Regional Course on Financial Programming, Policies opens

A regional training on Financial Programming and Policies (FPP) to equip financial experts with tools to formulate and implement macroeconomic and financial policies for the growth, stability and poverty reduction opened in Accra on Monday.

Senior level personnel from the central banks in West Africa are attending the course which would also cover an examination and analysis of linkages between the different macroeconomic sectoral accounts, application of forecasting techniques and modeling.

The week long programme is being organized by the West African Institute for Financial and Economic Management (WAIFEM) in collaboration with the International Monetary Fund (IMF), with funding from the Government of Japan.

In a speech read for him Dr Paul A. Acquah, Governor of the Bank of Ghana, said prior to the global financial crisis in 2008, over two decades of economic and financial reforms and structural adjustment in sub-Saharan African countries had succeeded in reducing some of the economic imbalances.

He said however that, growth remained unexciting without much meaningful inroads into poverty reduction.

“There has been a reduction in fiscal deficits in most of the countries in the sub-region; but I hasten to add that slippages have been experienced that need to be rectified in order to sustain the gains made so far,” he said.

Dr Acquah said those high deficits would put pressures on the recently achieved public external debt relief and exacerbate the already onerous domestic debt.

He said servicing of the public debt was laying claim to government revenues that should ideally be targeted at poverty reducing expenditures such as education, health and socio, economic infrastructure.

He said policy makers in Africa had come to the realization that the attainment of fiscal policy objectives had a direct correspondence to making strident headway in ushering in good governance, transparency, accountability and probity in the management of public resources.

In that regards, he said government had enacted anti-corruption laws and measures that would make a difference in addressing that problem.

“With the on-going global financial crisis, it is envisaged that the Sub-Saharan Africa would be adversely affected in the long-run if adequate steps are not taken to forestall the consequences. This can be achieved through effective policy measures,” he said.

Professor Akpan H. Ekpo, Director General of WAIFEM, said institute was established by the central banks of The Gambia, Ghana, Liberia, Nigeria and Sierra Leone in 1996 to build capacity for improved macroeconomic and financial management in the constituent member countries.

He said from 1997 to 2000, the Institute concentrated on customized short-term training which benefited 1,064 participants from the central banks, ministries of finance and planning, and other public sector agencies.

“The following period 2001 to 2005, marked the commencement of the donor-supported Capacity Building Programme (CBP) Phase I which entailed a paradigmatic shift to integrated capacity building which goes beyond training alone to include organizational and institutional aspects.

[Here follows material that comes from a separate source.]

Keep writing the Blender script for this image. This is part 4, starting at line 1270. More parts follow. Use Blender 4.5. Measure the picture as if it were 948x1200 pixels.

“At the end of 2005, the Institute executed 135 training programmes which benefited 3,759 participants from the Institute’s traditional clientele in West Africa and beyond to include participants from other regions in Africa, Europe and Latin America,” he added.

Prof. Ekpo said WAIFEM, determined to consolidate the gains of the first phase and promote good governance and international best practices in macroeconomic management for rapid economic growth and development in the sub-region, had commenced the CBP phase II for the period 2006 to 2009.

He said so far, WAIFEM had successfully executed over 200 activities for the benefit of more than 10,000 participants including ministers, governors of central banks, public and private sector middle/executive officials, legislators, practitioners in the media and university lecturers.